-- start of DATASET EXTRACT --
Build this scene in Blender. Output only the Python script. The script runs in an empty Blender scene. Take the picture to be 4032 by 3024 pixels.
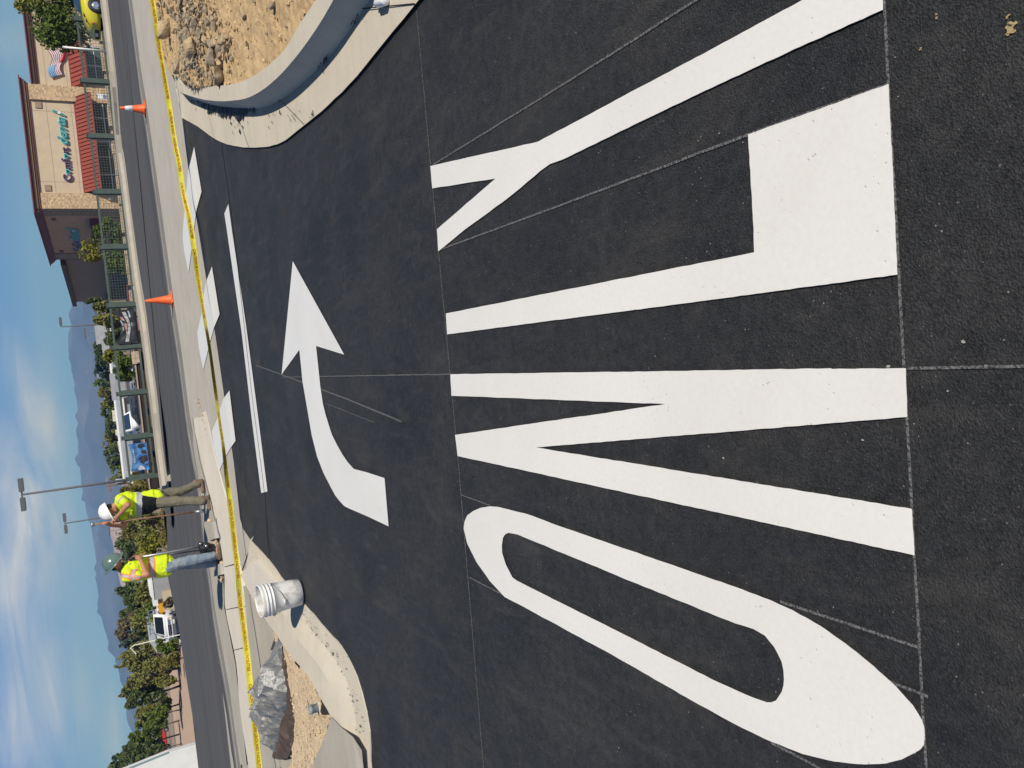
import bpy, bmesh, math, random
from mathutils import Vector, Matrix, noise
from mathutils.geometry import tessellate_polygon
R = math.radians
random.seed(7)
SC = bpy.context.scene
COL = SC.collection

# ------------------------------------------------------------------ camera
F_PX = 3080.0; PITCH = R(27.1); ROLL = R(6.6); H = 1.47
Fv = Vector((0, math.cos(PITCH), -math.sin(PITCH)))
Rv = Vector((1, 0, 0)); Uv = Vector((0, math.sin(PITCH), math.cos(PITCH)))
ru = math.cos(ROLL)*Rv - math.sin(ROLL)*Uv
uu = math.sin(ROLL)*Rv + math.cos(ROLL)*Uv
XC = -uu; YC = ru; CAM = Vector((0, 0, H))
cam = bpy.data.cameras.new('camera'); camo = bpy.data.objects.new('camera', cam); COL.objects.link(camo)
camo.matrix_world = Matrix((( XC.x, YC.x, -Fv.x, 0), (XC.y, YC.y, -Fv.y, 0), (XC.z, YC.z, -Fv.z, H), (0, 0, 0, 1)))
cam.sensor_width = 36; cam.lens = 36*F_PX/4032; cam.clip_start = .05; cam.clip_end = 60000
SC.camera = camo

# ------------------------------------------------------------------ world and sun
SUN_EL = R(40); SUN_AZ = R(142)          # azimuth measured from +Y towards +X
sdir = Vector((math.sin(SUN_AZ)*math.cos(SUN_EL), math.cos(SUN_AZ)*math.cos(SUN_EL), math.sin(SUN_EL)))
w = bpy.data.worlds.new('World'); SC.world = w; w.use_nodes = True
nt = w.node_tree; N = nt.nodes; L = nt.links; N.clear()
out = N.new('ShaderNodeOutputWorld'); bg = N.new('ShaderNodeBackground')
sky = N.new('ShaderNodeTexSky'); sky.sky_type = 'NISHITA'; sky.sun_disc = False
sky.sun_elevation = SUN_EL; sky.sun_rotation = SUN_AZ; sky.altitude = 1800; sky.dust_density = .3; sky.ozone_density = 3.0; sky.air_density = 1.0
tc = N.new('ShaderNodeTexCoord')
def mapping(tree, src, loc=(0,0,0), rot=(0,0,0), sc=(1,1,1)):
    m = tree.nodes.new('ShaderNodeMapping'); m.inputs['Location'].default_value = loc; m.inputs['Rotation'].default_value = rot; m.inputs['Scale'].default_value = sc
    tree.links.new(src, m.inputs['Vector']); return m.outputs[0]
def math_(tree, op, a, b=None, c=None, clamp=False):
    m = tree.nodes.new('ShaderNodeMath'); m.operation = op; m.use_clamp = clamp
    for i, v in enumerate((a, b, c)):
        if v is None: continue
        if isinstance(v, (int, float)): m.inputs[i].default_value = v
        else: tree.links.new(v, m.inputs[i])
    return m.outputs[0]
def noise_(tree, vec, scale, detail=3, rough=.55, dist=0.0):
    n = tree.nodes.new('ShaderNodeTexNoise'); n.inputs['Scale'].default_value = scale; n.inputs['Detail'].default_value = detail
    n.inputs['Roughness'].default_value = rough; n.inputs['Distortion'].default_value = dist
    if vec is not None: tree.links.new(vec, n.inputs['Vector'])
    return n.outputs['Fac']
def ramp_(tree, fac, stops):
    r = tree.nodes.new('ShaderNodeValToRGB'); tree.links.new(fac, r.inputs[0]); e = r.color_ramp.elements
    while len(e) < len(stops): e.new(.5)
    for el, (p, c) in zip(e, stops):
        el.position = p; el.color = (c, c, c, 1) if isinstance(c, (int, float)) else (*c, 1)
    return r.outputs[0]
def mix_(tree, fac, a, b, blend='MIX'):
    m = tree.nodes.new('ShaderNodeMix'); m.data_type = 'RGBA'; m.blend_type = blend
    for i, v in ((0, fac), (6, a), (7, b)):
        if isinstance(v, (int, float)): m.inputs[i].default_value = v
        elif isinstance(v, tuple): m.inputs[i].default_value = (*v, 1) if len(v) == 3 else v
        else: tree.links.new(v, m.inputs[i])
    return m.outputs[2]
# thin cirrus veils, placed by direction: a = sideways, e = upwards (tangents from straight ahead)
sx = N.new('ShaderNodeSeparateXYZ'); L.new(tc.outputs['Generated'], sx.inputs[0])
yy = math_(nt, 'MAXIMUM', sx.outputs[1], .05); da = math_(nt, 'DIVIDE', sx.outputs[0], yy); de = math_(nt, 'DIVIDE', sx.outputs[2], yy)
cb = N.new('ShaderNodeCombineXYZ'); L.new(da, cb.inputs[0]); L.new(de, cb.inputs[1])
wisp = ramp_(nt, noise_(nt, mapping(nt, cb.outputs[0], rot=(0, 0, R(14)), sc=(1.4, 7.5, 1)), 3.6, 8, .66, 1.1), [(.34, 0), (.66, 1)])
soft = ramp_(nt, noise_(nt, cb.outputs[0], 5.5, 4, .55, .4), [(.28, .25), (.70, 1)])
def dirt_(x, y): d = Vector((0, math.cos(PITCH), -math.sin(PITCH))) + (x-2016)/F_PX*XC - (y-1512)/F_PX*YC; return d.x/d.y, d.z/d.y
tot = None
for (x0, y0), (x1, y1), wd, k_ in (((20,1320),(240,1800),.016,1.0),((60,1620),(150,2250),.034,1.1),((10,1850),(40,2500),.045,1.0),((185,1340),(205,1800),.010,.55),((215,2420),(195,3100),.014,.6),((70,2500),(60,3200),.022,.9),((40,80),(60,260),.022,.45),((30,2250),(170,2700),.016,.5),((440,2650),(470,3100),.012,.45),((330,2450),(300,3100),.020,.35)):
    a0, e0 = dirt_(x0, y0); a1, e1 = dirt_(x1, y1); ca, ce = (a0+a1)/2, (e0+e1)/2; ln = math.hypot(a1-a0, e1-e0); ca_, sa_ = (a1-a0)/ln, (e1-e0)/ln
    u_ = math_(nt, 'ADD', math_(nt, 'MULTIPLY', math_(nt, 'SUBTRACT', da, ca), ca_/(ln*.42)), math_(nt, 'MULTIPLY', math_(nt, 'SUBTRACT', de, ce), sa_/(ln*.42)))
    v_ = math_(nt, 'ADD', math_(nt, 'MULTIPLY', math_(nt, 'SUBTRACT', da, ca), -sa_/wd), math_(nt, 'MULTIPLY', math_(nt, 'SUBTRACT', de, ce), ca_/wd))
    g_ = math_(nt, 'MULTIPLY', math_(nt, 'POWER', 2.718, math_(nt, 'MULTIPLY', math_(nt, 'ADD', math_(nt, 'MULTIPLY', u_, u_), math_(nt, 'MULTIPLY', v_, v_)), -1.0)), k_)
    tot = g_ if tot is None else math_(nt, 'ADD', tot, g_)
clf = math_(nt, 'MULTIPLY', tot, math_(nt, 'MULTIPLY', math_(nt, 'ADD', math_(nt, 'MULTIPLY', wisp, .85), .30), soft), clamp=True)
L.new(mapping(nt, tc.outputs['Generated'], loc=(0, 0, .33)), sky.inputs['Vector'])
skyc = mix_(nt, 1.0, sky.outputs[0], (.72, 1.10, 1.50), 'MULTIPLY')
zen = ramp_(nt, sx.outputs[2], [(.22, (1.0, 1.0, 1.0)), (.70, (.55, .27, .10))])
skyc = mix_(nt, 1.0, skyc, zen, 'MULTIPLY')
cc = mix_(nt, clf, skyc, (4.1, 4.6, 6.0))
L.new(cc, bg.inputs[0]); bg.inputs[1].default_value = .13; L.new(bg.outputs[0], out.inputs[0])
sl = bpy.data.lights.new('sun', 'SUN'); sl.energy = 5.0; sl.angle = R(.53); sl.color = (1, .955, .90)
so = bpy.data.objects.new('sun', sl); COL.objects.link(so); so.rotation_euler = (-sdir).to_track_quat('-Z', 'Y').to_euler()
SC.view_settings.view_transform = 'Standard'; SC.view_settings.look = 'None'; SC.view_settings.exposure = .05; SC.view_settings.gamma = 1
SC.cycles.max_bounces = 6; SC.cycles.volume_bounces = 0

# ------------------------------------------------------------------ helpers: picture measurements to metres
def ray(x, y): return Fv + (x-2016)/F_PX*XC - (y-1512)/F_PX*YC
def G(x, y, z=0.0):
    d = ray(x, y); return CAM + d*((z-H)/d.z)
def W(x, y, Y):
    d = ray(x, y); return CAM + d*(Y/d.y)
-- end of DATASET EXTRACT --
_TASK STATEMENT_. Give again exactly the lines running from the beginning of the material above through the line that contains "COL = SC.collection", and leave out every picture.

_RESULT OF THE EXERCISE_.
Build this scene in Blender. Output only the Python script. The script runs in an empty Blender scene. Take the picture to be 4032 by 3024 pixels.
import bpy, bmesh, math, random
from mathutils import Vector, Matrix, noise
from mathutils.geometry import tessellate_polygon
R = math.radians
random.seed(7)
SC = bpy.context.scene
COL = SC.collection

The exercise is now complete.